Cooney, also a screenwriter, started the Academy nearly a decade ago—the first of its kind in the U.S.—upon returning from Spain, where he lived as an expat for nine years, learning the intricate cape moves of the matador at bull ranches. Since that time, hundreds of students have signed up each year to learn the art of toreo.
The initial Friday night class consisted of myself, Wib Magli and Roger Gonzalez, both real estate investors from Memphis and Los Angeles, respectively. Magli was a first-timer, but had grown up on a horse ranch; Gonzalez was picking up where he left off with his matador training from 20 years earlier.

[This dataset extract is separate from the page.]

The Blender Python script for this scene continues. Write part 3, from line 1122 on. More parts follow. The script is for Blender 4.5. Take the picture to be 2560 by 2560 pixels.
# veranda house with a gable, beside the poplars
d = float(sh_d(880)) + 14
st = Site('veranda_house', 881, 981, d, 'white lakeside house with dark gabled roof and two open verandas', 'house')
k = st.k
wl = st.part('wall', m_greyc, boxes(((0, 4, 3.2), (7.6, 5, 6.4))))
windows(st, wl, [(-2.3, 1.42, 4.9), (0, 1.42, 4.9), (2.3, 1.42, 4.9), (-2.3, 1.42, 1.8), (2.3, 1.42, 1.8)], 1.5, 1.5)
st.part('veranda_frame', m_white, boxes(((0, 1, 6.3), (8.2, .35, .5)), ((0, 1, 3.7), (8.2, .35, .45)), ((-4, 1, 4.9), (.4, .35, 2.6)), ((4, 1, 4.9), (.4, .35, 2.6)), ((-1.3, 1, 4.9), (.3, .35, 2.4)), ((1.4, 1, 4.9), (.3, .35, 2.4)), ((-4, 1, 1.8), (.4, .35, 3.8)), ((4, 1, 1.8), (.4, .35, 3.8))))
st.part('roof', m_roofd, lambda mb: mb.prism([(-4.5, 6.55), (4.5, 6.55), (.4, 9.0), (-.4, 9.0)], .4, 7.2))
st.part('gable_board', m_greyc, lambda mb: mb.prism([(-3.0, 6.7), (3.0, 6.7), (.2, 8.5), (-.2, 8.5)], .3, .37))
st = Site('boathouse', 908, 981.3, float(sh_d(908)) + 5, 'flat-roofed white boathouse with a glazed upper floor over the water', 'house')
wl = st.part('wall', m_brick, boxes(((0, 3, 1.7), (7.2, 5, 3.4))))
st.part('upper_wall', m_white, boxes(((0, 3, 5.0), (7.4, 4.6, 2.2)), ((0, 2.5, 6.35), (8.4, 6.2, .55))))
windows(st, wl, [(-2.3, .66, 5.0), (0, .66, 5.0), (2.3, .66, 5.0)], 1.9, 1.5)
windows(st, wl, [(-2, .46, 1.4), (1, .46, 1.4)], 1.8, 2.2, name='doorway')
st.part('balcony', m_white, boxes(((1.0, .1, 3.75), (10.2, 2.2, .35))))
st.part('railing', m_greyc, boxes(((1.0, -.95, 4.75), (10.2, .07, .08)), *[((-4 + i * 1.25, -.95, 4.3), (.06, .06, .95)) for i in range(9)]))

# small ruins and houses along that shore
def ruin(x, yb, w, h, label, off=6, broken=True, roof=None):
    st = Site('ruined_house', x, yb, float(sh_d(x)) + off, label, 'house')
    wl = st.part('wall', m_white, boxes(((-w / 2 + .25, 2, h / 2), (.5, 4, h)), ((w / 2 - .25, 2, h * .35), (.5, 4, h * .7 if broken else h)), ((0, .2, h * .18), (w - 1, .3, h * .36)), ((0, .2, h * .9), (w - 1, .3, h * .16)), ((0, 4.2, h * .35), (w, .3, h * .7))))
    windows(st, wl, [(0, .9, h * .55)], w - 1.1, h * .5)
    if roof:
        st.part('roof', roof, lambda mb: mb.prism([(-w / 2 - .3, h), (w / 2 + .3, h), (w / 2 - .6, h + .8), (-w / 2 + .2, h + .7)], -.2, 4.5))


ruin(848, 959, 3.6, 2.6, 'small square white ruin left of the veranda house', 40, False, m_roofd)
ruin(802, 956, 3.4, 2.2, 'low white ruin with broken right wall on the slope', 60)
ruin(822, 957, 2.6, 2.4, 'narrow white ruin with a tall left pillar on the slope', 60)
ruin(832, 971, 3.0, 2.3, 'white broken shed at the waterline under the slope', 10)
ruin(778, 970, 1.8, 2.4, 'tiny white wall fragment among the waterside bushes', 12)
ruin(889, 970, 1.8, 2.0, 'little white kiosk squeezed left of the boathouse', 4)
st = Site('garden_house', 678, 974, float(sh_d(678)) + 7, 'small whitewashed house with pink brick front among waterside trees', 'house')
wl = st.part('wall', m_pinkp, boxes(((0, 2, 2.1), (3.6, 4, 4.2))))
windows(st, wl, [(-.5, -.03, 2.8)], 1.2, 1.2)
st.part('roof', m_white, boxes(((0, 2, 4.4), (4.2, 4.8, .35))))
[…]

We were joined on Saturday by Gonzalez’s family and a myriad of Cooney’s more advanced students: Daniel Vilches of San Diego; Jerry Roach, former owner of the legendary Cuckoo’s Nest punk nightclub in Costa Mesa; and Aleco Bravo, who was following in the footsteps of his father, Jaime Bravo, a former actor and esteemed matador in Mexico that was killed in a car accident in 1970.
The three bulls we met that day got progressively bigger and feistier as the day wore on. Gonzalez bravely took on the second, employing the cow in an elliptical toreo en redondo pass around his body with great style. But she was quickly learning that body contact was much more satisfying than cape contact. After seeing her toss a young, aspiring matador into the air, I politely declined a turn with her, in hopes that I might return home without a new hoof-print tattoo.
But the longer I watched the others, the more confidence I was building up to my final encounter. Number three had taken the cape well in her first round with Wib, so I ventured out into the ring again. This time, my mind was calm enough to recall what I had been taught the night before. The wind began to unwind my muleta, but I was still able to execute a number of capable passes that resulted in a few shouts of “Ole!” and applause from the stands. “Very toreo!” Cooney said to me as I came away from the ring—the proudest compliment I may ever receive.